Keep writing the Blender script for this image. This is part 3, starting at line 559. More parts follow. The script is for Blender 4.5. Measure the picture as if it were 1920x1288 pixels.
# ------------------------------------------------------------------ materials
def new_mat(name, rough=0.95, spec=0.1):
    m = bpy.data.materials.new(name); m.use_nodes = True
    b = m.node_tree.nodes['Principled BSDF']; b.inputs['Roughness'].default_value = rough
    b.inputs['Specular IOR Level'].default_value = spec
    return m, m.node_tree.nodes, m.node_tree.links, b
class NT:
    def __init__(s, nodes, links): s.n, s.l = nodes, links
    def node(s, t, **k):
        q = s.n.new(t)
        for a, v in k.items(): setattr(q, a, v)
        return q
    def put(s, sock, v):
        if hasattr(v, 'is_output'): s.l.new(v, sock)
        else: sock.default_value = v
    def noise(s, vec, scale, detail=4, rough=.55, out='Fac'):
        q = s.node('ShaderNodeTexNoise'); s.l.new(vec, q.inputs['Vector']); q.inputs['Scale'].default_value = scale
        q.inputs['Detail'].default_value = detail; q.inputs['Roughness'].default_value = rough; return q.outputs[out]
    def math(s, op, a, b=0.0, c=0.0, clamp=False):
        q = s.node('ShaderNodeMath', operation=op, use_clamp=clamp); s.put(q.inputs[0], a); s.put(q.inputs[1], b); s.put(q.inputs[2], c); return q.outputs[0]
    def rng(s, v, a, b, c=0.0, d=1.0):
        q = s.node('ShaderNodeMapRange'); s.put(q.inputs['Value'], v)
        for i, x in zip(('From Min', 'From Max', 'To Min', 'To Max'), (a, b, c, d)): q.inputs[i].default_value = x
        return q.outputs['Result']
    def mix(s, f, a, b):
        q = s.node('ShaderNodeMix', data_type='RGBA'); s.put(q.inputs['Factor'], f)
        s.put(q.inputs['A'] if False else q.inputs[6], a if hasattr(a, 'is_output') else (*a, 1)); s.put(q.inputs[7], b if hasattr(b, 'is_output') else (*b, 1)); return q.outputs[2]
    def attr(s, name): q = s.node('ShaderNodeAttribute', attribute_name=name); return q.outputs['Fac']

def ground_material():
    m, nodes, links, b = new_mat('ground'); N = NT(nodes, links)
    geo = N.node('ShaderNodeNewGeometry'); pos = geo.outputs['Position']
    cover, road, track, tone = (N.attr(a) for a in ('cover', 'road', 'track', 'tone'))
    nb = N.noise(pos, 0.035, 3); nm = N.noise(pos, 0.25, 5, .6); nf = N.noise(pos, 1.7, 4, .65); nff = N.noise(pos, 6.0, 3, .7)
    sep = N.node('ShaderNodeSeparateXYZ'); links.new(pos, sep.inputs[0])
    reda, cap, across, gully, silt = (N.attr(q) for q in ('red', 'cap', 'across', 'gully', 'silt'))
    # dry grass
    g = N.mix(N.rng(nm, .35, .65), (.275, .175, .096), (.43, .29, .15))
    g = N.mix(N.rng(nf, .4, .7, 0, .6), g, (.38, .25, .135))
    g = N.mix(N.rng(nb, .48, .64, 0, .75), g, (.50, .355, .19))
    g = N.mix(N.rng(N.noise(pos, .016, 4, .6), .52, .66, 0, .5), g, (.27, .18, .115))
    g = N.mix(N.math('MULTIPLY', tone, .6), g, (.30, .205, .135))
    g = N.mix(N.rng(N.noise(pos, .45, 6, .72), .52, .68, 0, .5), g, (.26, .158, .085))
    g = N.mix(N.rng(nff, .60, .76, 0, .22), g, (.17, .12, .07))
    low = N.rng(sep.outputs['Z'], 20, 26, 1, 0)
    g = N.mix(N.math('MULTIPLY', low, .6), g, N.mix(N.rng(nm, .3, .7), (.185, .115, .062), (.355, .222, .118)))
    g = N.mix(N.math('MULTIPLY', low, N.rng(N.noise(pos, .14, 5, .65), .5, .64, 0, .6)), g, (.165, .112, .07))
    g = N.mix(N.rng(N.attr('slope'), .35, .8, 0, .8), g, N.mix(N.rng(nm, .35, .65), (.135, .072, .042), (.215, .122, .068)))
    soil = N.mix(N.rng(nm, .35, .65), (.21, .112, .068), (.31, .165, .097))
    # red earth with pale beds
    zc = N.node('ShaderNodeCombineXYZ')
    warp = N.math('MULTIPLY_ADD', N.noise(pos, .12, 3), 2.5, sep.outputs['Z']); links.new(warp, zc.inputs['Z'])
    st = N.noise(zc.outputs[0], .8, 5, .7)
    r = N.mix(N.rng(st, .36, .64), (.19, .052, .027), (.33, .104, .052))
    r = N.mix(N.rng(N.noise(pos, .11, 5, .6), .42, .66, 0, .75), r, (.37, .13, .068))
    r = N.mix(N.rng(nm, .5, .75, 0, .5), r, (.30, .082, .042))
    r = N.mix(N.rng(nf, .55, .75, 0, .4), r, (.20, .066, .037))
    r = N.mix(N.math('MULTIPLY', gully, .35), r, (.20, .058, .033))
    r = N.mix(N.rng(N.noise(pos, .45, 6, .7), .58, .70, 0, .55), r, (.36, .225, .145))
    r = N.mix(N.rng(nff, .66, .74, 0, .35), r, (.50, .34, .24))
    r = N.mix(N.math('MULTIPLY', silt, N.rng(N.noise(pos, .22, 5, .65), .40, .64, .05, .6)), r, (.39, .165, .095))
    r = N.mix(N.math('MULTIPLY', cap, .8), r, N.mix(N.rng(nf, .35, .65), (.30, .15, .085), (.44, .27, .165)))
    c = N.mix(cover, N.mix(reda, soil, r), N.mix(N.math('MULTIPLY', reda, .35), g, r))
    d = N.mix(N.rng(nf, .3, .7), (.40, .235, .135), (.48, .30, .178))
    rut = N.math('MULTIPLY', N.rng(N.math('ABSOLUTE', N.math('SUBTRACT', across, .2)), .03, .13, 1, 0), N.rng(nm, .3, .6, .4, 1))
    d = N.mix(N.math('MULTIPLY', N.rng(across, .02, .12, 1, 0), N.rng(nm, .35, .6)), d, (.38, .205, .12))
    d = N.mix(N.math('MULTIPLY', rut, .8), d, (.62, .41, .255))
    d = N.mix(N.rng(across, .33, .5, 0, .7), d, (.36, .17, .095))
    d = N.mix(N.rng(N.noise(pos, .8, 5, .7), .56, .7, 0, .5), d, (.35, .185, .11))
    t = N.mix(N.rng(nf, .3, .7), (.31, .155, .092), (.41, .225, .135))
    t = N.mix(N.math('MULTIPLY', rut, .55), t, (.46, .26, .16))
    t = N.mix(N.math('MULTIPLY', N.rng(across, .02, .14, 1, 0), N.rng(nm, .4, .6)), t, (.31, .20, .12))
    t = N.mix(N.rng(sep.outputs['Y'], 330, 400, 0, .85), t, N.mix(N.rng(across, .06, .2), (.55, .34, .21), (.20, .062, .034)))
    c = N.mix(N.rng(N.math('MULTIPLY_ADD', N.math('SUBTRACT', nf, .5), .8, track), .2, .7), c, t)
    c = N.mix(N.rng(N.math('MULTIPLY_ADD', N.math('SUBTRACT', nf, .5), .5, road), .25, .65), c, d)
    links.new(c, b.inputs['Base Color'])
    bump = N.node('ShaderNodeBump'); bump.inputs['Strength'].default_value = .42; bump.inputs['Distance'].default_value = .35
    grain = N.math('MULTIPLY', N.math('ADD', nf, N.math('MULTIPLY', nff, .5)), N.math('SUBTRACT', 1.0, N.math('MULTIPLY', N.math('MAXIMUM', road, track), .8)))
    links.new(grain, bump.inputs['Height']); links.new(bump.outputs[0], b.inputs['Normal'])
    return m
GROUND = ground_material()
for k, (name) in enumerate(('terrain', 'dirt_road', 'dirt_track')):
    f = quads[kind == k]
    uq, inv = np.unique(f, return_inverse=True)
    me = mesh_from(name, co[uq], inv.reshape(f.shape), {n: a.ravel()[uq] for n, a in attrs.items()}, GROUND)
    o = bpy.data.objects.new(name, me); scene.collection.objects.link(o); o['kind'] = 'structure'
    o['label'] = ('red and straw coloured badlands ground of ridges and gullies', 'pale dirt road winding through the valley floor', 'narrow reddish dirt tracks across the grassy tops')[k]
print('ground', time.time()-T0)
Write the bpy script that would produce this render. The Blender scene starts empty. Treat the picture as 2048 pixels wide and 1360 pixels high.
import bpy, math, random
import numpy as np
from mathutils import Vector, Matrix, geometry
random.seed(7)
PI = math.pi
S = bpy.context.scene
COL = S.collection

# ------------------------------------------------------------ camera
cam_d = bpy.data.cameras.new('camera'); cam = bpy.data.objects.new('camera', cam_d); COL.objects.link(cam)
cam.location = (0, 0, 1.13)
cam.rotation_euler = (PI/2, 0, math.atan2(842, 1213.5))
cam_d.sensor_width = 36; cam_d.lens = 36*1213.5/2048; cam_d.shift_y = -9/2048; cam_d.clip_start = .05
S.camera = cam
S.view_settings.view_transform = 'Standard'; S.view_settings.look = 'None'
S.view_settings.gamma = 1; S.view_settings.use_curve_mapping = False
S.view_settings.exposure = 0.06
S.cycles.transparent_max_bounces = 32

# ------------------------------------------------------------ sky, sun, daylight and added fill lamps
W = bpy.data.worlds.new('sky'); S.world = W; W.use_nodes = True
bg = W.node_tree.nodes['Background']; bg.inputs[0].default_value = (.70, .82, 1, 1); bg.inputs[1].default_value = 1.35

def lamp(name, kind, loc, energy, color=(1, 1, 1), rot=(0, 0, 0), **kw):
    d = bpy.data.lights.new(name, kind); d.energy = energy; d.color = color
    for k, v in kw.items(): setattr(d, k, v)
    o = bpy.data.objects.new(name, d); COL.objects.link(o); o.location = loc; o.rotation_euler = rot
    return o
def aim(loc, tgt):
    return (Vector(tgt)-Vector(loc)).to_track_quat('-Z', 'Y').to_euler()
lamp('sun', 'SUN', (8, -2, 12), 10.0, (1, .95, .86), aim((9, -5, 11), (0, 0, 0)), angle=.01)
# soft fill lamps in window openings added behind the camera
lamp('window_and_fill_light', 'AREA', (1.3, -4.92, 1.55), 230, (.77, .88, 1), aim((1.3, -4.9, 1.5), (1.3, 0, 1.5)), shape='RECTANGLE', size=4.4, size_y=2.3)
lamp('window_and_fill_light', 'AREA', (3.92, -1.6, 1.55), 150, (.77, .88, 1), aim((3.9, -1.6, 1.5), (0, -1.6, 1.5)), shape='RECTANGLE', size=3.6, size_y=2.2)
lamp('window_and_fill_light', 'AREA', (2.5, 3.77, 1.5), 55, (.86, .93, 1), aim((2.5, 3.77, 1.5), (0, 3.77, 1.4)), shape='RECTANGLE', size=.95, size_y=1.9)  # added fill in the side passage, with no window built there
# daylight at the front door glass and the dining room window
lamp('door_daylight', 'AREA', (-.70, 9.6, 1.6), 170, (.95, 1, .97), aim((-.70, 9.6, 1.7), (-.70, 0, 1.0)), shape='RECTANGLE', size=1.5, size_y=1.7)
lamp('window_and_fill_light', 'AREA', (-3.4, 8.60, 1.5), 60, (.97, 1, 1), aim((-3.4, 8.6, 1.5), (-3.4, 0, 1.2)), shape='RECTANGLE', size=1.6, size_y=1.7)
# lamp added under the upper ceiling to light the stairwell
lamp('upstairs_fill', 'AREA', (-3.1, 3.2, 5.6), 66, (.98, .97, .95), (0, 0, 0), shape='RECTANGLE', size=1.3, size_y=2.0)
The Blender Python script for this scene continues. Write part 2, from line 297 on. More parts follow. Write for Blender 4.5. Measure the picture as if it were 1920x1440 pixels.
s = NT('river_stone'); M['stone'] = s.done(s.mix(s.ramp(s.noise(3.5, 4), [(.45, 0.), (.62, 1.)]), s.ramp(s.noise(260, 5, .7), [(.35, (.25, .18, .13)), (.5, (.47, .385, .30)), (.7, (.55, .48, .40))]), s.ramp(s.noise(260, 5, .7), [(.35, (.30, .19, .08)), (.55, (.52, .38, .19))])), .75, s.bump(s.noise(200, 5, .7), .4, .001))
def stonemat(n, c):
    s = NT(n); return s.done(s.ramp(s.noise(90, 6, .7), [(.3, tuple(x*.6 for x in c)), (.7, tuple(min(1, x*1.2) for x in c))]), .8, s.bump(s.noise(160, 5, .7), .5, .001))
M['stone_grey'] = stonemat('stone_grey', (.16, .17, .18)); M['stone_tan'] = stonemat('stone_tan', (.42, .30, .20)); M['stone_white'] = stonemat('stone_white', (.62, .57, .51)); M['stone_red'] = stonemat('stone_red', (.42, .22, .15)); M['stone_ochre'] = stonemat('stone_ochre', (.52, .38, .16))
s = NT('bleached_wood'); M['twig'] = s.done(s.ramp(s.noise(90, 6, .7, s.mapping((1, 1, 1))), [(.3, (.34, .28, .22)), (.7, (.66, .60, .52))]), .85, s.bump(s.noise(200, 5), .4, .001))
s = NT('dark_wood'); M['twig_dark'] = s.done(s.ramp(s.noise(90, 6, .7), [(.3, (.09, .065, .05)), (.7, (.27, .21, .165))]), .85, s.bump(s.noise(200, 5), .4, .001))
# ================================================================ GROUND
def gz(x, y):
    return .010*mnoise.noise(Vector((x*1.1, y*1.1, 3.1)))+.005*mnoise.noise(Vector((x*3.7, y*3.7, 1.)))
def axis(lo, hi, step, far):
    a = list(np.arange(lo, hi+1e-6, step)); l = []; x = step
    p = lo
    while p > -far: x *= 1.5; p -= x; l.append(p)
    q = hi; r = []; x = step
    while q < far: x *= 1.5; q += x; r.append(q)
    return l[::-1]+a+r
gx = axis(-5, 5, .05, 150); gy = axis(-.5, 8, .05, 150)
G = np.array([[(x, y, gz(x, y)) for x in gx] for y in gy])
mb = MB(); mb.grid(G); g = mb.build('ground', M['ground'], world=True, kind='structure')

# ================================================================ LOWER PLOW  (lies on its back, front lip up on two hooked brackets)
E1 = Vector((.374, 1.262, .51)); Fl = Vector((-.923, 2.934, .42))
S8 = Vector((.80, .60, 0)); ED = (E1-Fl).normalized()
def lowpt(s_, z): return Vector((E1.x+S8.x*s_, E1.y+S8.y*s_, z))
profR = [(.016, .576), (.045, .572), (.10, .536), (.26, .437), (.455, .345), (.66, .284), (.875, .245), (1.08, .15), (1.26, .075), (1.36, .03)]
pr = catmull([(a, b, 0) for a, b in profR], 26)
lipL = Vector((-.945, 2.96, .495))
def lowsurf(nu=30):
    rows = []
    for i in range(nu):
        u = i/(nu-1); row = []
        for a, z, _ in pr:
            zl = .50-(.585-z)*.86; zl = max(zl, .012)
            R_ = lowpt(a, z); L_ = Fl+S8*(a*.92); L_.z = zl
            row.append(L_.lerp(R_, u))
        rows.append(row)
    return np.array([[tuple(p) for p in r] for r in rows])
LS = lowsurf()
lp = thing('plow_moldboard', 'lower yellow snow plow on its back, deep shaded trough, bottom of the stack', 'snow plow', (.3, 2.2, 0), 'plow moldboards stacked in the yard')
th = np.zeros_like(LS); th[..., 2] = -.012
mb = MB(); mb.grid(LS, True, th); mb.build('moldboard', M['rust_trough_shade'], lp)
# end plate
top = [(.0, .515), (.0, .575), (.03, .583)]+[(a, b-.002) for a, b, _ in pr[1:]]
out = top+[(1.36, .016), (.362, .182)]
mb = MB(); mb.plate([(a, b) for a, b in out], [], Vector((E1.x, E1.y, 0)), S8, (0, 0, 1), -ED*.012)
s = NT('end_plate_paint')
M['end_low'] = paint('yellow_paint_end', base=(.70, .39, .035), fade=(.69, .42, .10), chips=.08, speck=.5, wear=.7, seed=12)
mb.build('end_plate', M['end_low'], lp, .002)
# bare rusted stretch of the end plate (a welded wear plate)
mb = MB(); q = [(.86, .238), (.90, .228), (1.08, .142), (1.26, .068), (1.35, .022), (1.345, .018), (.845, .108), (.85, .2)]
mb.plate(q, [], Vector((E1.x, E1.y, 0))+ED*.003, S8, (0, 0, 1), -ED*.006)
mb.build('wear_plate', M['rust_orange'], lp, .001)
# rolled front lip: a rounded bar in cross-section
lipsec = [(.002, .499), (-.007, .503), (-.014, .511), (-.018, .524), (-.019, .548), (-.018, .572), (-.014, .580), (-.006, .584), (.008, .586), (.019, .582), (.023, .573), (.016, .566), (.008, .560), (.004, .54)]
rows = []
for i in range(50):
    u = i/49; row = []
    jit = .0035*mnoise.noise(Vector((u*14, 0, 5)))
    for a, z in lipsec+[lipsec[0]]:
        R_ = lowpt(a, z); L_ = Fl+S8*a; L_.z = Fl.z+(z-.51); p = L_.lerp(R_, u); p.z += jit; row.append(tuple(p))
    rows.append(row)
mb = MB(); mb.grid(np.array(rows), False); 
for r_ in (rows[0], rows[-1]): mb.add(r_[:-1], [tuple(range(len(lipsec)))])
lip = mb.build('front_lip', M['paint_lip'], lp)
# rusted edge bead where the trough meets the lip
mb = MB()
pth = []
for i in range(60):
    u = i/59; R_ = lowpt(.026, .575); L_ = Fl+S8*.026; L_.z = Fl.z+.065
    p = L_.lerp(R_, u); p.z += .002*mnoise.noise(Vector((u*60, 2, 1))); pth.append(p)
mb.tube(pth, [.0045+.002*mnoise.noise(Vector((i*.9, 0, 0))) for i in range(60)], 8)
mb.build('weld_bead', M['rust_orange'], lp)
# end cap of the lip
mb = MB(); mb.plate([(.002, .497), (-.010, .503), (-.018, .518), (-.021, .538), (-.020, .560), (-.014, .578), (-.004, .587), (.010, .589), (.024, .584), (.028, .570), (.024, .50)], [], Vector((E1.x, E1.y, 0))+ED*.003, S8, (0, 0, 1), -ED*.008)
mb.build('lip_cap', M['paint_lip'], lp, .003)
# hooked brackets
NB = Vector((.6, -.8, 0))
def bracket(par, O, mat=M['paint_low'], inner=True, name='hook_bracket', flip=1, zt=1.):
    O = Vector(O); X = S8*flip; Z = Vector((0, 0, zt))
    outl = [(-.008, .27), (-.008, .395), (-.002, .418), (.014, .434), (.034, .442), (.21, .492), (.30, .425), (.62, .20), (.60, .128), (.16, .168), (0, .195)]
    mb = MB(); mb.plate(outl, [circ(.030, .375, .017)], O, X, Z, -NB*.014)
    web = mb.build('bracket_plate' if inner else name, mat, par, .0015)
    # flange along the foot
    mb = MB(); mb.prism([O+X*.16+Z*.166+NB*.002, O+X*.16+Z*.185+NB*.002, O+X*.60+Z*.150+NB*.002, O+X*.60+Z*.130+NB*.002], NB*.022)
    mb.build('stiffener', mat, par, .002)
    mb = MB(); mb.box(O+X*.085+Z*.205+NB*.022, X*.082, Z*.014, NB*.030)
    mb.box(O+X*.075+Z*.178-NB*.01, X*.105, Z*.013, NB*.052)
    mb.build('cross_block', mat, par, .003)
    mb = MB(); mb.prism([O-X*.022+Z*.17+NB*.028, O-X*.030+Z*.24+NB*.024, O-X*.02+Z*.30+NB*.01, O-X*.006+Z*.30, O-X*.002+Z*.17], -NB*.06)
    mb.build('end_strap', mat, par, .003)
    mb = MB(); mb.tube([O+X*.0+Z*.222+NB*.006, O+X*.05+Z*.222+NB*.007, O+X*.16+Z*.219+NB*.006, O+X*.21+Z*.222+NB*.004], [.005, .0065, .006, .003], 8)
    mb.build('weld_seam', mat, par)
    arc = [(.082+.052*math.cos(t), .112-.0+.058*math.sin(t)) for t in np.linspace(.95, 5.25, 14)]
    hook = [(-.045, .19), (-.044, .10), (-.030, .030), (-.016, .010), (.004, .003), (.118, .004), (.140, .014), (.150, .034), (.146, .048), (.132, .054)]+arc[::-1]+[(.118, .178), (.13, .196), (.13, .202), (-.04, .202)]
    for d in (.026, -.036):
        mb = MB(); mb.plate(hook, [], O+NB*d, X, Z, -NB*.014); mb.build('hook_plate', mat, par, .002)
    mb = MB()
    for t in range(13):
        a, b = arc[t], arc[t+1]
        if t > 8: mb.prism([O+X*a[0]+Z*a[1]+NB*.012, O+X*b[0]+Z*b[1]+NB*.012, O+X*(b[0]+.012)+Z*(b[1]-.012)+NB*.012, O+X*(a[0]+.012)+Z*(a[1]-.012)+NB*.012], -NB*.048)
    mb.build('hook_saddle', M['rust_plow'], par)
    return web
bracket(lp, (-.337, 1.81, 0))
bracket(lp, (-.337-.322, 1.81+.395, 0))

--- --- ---

- _YOUR OBJECTIVE_:
From the entries above, give again exactly the lines running from the line with "Write the bpy" to the line with "S.cycles.transparent_max_bounces = 32"; include both of those lines.

- _WRITTEN SOLUTION_:
Write the bpy script that would produce this render. The Blender scene starts empty. Treat the picture as 2048 pixels wide and 1360 pixels high.
import bpy, math, random
import numpy as np
from mathutils import Vector, Matrix, geometry
random.seed(7)
PI = math.pi
S = bpy.context.scene
COL = S.collection

# ------------------------------------------------------------ camera
cam_d = bpy.data.cameras.new('camera'); cam = bpy.data.objects.new('camera', cam_d); COL.objects.link(cam)
cam.location = (0, 0, 1.13)
cam.rotation_euler = (PI/2, 0, math.atan2(842, 1213.5))
cam_d.sensor_width = 36; cam_d.lens = 36*1213.5/2048; cam_d.shift_y = -9/2048; cam_d.clip_start = .05
S.camera = cam
S.view_settings.view_transform = 'Standard'; S.view_settings.look = 'None'
S.view_settings.gamma = 1; S.view_settings.use_curve_mapping = False
S.view_settings.exposure = 0.06
S.cycles.transparent_max_bounces = 32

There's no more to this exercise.